start

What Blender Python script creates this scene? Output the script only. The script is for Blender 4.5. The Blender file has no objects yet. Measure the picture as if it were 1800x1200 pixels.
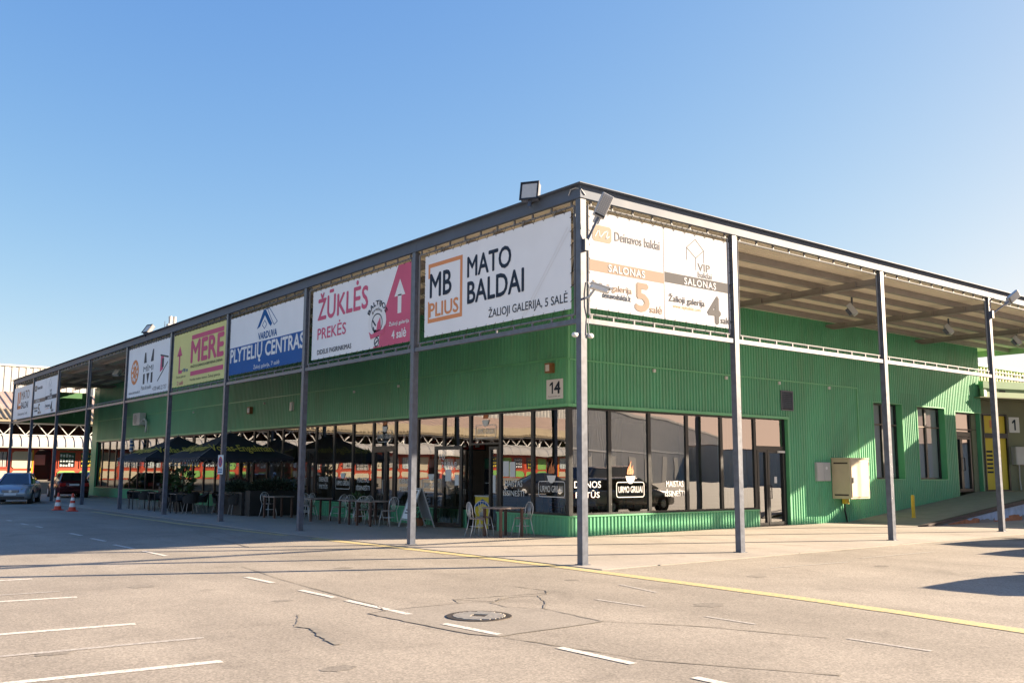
import bpy, bmesh, math, random
from mathutils import Vector, Matrix
R = math.radians
V = Vector
random.seed(7)
scene = bpy.context.scene
C = scene.collection

# ------------------------------------------------------------------ camera, sky, sun, exposure
PITCH, YAW, ROLL = 0.13590, 0.66724, 0.00421
cam = bpy.data.cameras.new('camera')
cam_o = bpy.data.objects.new('camera', cam)
C.objects.link(cam_o)
scene.camera = cam_o
cam.sensor_width = 36.0
cam.lens = 32.963
cam.clip_end = 3000
fw = V((math.sin(YAW) * math.cos(PITCH), math.cos(YAW) * math.cos(PITCH), math.sin(PITCH)))
rt = V((math.cos(YAW), -math.sin(YAW), 0))
up = rt.cross(fw)
r2 = rt * math.cos(ROLL) + up * math.sin(ROLL)
u2 = -rt * math.sin(ROLL) + up * math.cos(ROLL)
cam_o.matrix_world = Matrix(((r2.x, u2.x, -fw.x, -11.64), (r2.y, u2.y, -fw.y, -12.705),
                             (r2.z, u2.z, -fw.z, 1.7), (0, 0, 0, 1)))
SUN_AZ, SUN_EL = 114.8, 19.0          # clockwise from +Y
world = bpy.data.worlds.new('World')
scene.world = world
world.use_nodes = True
wn, wl = world.node_tree.nodes, world.node_tree.links
sky = wn.new('ShaderNodeTexSky')
sky.sky_type = 'NISHITA'
sky.sun_disc = False
sky.sun_elevation = R(SUN_EL)
sky.sun_rotation = R(SUN_AZ)
sky.air_density, sky.dust_density, sky.ozone_density = 0.6, 0.7, 5.0
# soft shoulder on the sky's radiance, the same for every direction
pw = wn.new('ShaderNodeVectorMath'); pw.operation = 'POWER'; pw.inputs[1].default_value = (1.3, 1.1, 1.0)
wl.new(sky.outputs[0], pw.inputs[0])
sh = wn.new('ShaderNodeVectorMath'); sh.operation = 'ADD'; sh.inputs[1].default_value = (4.0, 3.0, 1.0)
dv = wn.new('ShaderNodeVectorMath'); dv.operation = 'DIVIDE'
ml = wn.new('ShaderNodeVectorMath'); ml.operation = 'MULTIPLY'; ml.inputs[1].default_value = (4.1, 2.8, 1.88)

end

WHAT IS NEEDED
Give back exactly the lines from the first line of the data through the line with "C = scene.collection", pictures excluded.

TASK OUTPUT
What Blender Python script creates this scene? Output the script only. The script is for Blender 4.5. The Blender file has no objects yet. Measure the picture as if it were 1800x1200 pixels.
import bpy, bmesh, math, random
from mathutils import Vector, Matrix
R = math.radians
V = Vector
random.seed(7)
scene = bpy.context.scene
C = scene.collection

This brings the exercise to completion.